Em Beihold: Pop's Most Honest Shapeshifter
Dark, funny and heartbreakingly good
Tales of a Failed Shape Shifter is the debut album from Em Beihold, and it arrives as something genuinely rare in contemporary pop, a record that sounds exactly like the person who made it. After the breakout success of "Numb Little Bug," Em spent years writing approximately 400 songs, slowly rebuilding her instincts and learning to trust her own voice again.
The result is a 13-track journey through depression, identity, and the particular exhaustion of trying to be everything for everyone. It is bouncy and dark, funny and heartbreaking, and entirely her own.
Creatures, Instincts, and the Language of Being Human

Em has a habit of reaching for creatures when she needs to describe herself. Numb Little Bug. Hot Goblin. Unicorn. She doesn't plan it that way, it's a knee-jerk reaction, a peek into the way her brain reaches for small, unassuming things to carry large feelings. It's also, quietly, the key to understanding why her songwriting connects the way it does. There's no performance of profundity in how she works. Just an honest, almost involuntary reach toward the image that fits.
That instinct extends to how she processes the harder material. Em describes herself as someone with no filter at the piano, levity and humor arrive naturally when she's sitting with something difficult, and she lets them.
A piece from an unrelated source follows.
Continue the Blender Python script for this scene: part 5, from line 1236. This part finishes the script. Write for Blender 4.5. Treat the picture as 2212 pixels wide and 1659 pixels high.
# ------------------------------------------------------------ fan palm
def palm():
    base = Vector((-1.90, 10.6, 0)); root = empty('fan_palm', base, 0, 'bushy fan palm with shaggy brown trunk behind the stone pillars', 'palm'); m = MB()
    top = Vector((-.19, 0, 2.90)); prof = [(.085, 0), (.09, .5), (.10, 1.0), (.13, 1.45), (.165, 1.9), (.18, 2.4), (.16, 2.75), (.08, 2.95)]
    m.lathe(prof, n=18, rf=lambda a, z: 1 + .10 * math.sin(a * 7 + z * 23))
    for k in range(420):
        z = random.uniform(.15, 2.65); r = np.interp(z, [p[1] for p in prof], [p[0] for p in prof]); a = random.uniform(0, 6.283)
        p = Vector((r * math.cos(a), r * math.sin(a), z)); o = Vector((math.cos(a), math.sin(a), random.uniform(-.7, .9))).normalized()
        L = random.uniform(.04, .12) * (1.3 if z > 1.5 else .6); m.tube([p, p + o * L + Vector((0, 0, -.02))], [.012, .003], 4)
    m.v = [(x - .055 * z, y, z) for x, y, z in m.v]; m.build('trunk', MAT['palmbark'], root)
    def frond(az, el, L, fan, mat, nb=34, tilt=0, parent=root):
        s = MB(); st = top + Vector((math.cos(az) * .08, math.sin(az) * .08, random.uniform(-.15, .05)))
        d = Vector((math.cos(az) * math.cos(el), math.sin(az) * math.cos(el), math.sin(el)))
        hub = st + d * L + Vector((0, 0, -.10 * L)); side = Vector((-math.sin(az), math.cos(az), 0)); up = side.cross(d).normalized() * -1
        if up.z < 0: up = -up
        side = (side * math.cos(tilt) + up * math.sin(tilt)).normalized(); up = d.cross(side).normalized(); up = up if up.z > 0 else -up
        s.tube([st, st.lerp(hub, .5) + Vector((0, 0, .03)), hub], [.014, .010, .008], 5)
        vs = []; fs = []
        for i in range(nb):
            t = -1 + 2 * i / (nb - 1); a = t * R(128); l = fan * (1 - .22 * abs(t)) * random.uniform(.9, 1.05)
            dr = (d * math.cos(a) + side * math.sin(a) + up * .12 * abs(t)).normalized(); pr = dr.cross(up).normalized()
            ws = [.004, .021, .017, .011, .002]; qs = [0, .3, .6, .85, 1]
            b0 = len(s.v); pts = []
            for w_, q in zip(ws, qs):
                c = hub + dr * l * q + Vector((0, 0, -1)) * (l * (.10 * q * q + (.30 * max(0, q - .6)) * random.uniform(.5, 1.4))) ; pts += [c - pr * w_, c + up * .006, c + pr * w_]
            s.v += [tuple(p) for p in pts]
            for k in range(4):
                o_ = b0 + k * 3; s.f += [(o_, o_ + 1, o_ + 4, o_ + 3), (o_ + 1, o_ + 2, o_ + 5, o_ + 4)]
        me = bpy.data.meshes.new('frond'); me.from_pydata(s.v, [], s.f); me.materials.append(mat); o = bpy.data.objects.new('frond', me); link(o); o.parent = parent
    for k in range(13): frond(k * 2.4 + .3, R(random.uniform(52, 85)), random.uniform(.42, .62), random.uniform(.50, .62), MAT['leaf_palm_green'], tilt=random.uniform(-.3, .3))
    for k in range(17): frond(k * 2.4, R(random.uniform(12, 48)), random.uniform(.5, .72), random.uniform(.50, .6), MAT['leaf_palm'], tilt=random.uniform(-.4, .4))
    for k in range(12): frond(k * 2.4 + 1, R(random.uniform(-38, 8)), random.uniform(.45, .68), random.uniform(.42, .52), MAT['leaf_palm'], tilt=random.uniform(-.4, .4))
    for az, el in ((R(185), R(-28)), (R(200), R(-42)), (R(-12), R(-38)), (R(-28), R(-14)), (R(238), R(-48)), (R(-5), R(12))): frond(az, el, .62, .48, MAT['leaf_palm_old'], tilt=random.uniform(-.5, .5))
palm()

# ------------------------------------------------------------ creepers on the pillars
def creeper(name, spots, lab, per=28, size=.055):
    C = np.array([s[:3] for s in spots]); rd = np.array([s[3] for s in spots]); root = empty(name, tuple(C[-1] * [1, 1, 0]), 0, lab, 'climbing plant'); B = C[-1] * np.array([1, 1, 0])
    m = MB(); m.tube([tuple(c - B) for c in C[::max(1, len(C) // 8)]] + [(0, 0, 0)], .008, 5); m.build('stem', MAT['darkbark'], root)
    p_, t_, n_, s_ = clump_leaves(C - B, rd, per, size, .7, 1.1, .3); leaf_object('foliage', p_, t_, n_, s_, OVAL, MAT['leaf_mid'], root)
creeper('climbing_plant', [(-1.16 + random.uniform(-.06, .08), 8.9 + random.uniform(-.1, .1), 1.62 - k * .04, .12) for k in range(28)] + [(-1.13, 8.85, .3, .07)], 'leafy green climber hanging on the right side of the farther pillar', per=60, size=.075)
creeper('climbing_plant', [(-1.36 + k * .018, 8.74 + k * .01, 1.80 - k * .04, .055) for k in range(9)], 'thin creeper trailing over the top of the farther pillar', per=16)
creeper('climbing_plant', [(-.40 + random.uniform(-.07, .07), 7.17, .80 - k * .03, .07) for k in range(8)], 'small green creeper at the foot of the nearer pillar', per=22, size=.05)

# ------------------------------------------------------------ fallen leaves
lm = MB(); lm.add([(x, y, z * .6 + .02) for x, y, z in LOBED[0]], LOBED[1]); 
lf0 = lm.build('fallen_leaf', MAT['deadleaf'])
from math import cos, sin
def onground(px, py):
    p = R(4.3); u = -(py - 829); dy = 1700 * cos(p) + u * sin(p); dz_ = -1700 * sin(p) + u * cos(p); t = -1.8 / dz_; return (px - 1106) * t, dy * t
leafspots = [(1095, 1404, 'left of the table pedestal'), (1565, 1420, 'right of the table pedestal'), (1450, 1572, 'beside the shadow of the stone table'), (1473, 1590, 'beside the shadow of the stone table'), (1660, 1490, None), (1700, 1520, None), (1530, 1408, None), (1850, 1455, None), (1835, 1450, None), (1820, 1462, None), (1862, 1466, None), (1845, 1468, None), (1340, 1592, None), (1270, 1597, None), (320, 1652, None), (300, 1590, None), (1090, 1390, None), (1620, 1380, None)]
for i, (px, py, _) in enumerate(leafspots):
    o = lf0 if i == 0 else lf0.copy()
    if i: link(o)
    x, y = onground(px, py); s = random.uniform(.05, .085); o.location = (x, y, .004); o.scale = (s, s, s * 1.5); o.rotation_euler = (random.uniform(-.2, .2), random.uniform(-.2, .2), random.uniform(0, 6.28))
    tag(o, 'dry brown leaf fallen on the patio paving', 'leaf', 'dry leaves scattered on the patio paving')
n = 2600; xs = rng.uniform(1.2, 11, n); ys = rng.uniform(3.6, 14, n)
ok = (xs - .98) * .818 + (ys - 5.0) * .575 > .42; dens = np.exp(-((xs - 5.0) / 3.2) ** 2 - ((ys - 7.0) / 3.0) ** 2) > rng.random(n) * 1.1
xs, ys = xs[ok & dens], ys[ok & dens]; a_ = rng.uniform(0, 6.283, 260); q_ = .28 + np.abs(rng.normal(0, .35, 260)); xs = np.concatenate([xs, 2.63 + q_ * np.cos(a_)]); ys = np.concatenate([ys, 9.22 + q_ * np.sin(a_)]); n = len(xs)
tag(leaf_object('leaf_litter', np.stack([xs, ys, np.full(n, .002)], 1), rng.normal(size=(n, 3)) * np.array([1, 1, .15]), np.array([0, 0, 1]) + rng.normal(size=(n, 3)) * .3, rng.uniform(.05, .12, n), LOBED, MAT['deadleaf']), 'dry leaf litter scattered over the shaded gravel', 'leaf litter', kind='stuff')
But she knows when a song needs gentleness instead. "Won't Let Go," written about her grandmother's struggles, goes somewhere quieter and slower. The distinction isn't a creative strategy so much as an emotional one.
The song tells her what it needs, and she listens.
The Album That Took 400 Songs to Find

The story of Tales of a Failed Shape Shifter begins with a block. After "Numb Little Bug" moved fast and far, Em found herself unsure of who she was as an artist. She said yes to too many sessions, too many collaborators, and slowly found she couldn't hear her own voice underneath all of it. So she started saying no, shouldn't we all honestly? A lot of nos, over a long stretch of time, until her instincts came back online.
She wrote around 400 songs in the years that followed. What made the final cut wasn't a question of polish or commercial viability, it was stickiness. The songs that stayed with her, that kept demanding to be finished, that represented the clearest lyrical journey. Some of them, like "Scared of the Dark" and "Lottery," took years to assemble piece by piece. Others came in ten minutes. The tracklist that emerged follows an energy arc that mirrors a mental health journey itself, the highs, the lows, the moments of unexpected lightness.
The North Star of the whole project turned out to be "Lottery." Once that song unlocked, the rest of the album followed.
Bouncy Piano Music and the Artists She Grew Up On

The reference points are specific and worn with affection: Regina Spektor, Fiona Apple, Sara Bareilles, Feist, Kate Nash, Lily Allen, Lene Marlin. The early 2000s world of female singer-songwriters who led with piano and didn't apologize for being strange or funny or too much. She grew up on that music and, for a long time, didn't quite let herself make it. Tales of a Failed Shape Shifter is where she finally did.
"Unicorn" is the track she believes would most surprise her seven-year-old self, not because it's unexpected, but because it's exactly the kind of music she always loved and took this long to actually write. "Van Gogh," meanwhile, is the one she thinks her younger self might not have believed she was capable of. The Van Gogh metaphor runs deeper than the song title: she sees in that story the particular tragedy of someone extraordinarily talented who could never recognize their own worth. It's a feeling she understands.
The "bouncy piano music" she once felt insecure about is now the thing she's leaning into hardest. It's the differentiator she was hiding, and the decision to stop hiding it is what makes this album feel like a arrival.
What Comes Next

Em is heading into a May tour and, by her own description, she's done cosplaying as a pop girl she isn't. She'll be at the piano. She'll be herself. She's been handmaking merch, unicorn necklaces among them and preparing visual content that captures what she calls the "whimsy" of the songs. A fairy tale quality that emerged without her forcing it, once she stopped trying to impose a concept on the project.
Outside of music, she lives near her parents, loves her cat, and describes her hobbies as "grandma crafts." She has stepped away from chasing industrial importance and is focused, plainly, on being happy. For those feeling burnt out, creatively, professionally, personally, her advice is just to step back from everything. A conversation with Chappell Roan about the book Essentialism helped her re-evaluate what actually matters.
Tales of a Failed Shape Shifter is many things: a document of understanding and overcoming depression, a home to a sound she always loved, a conversation with herself that reads like a journal entry.
But more than anything, it's the sound of someone who finally stopped shapeshifting and bloomed, learning to love what was underneath.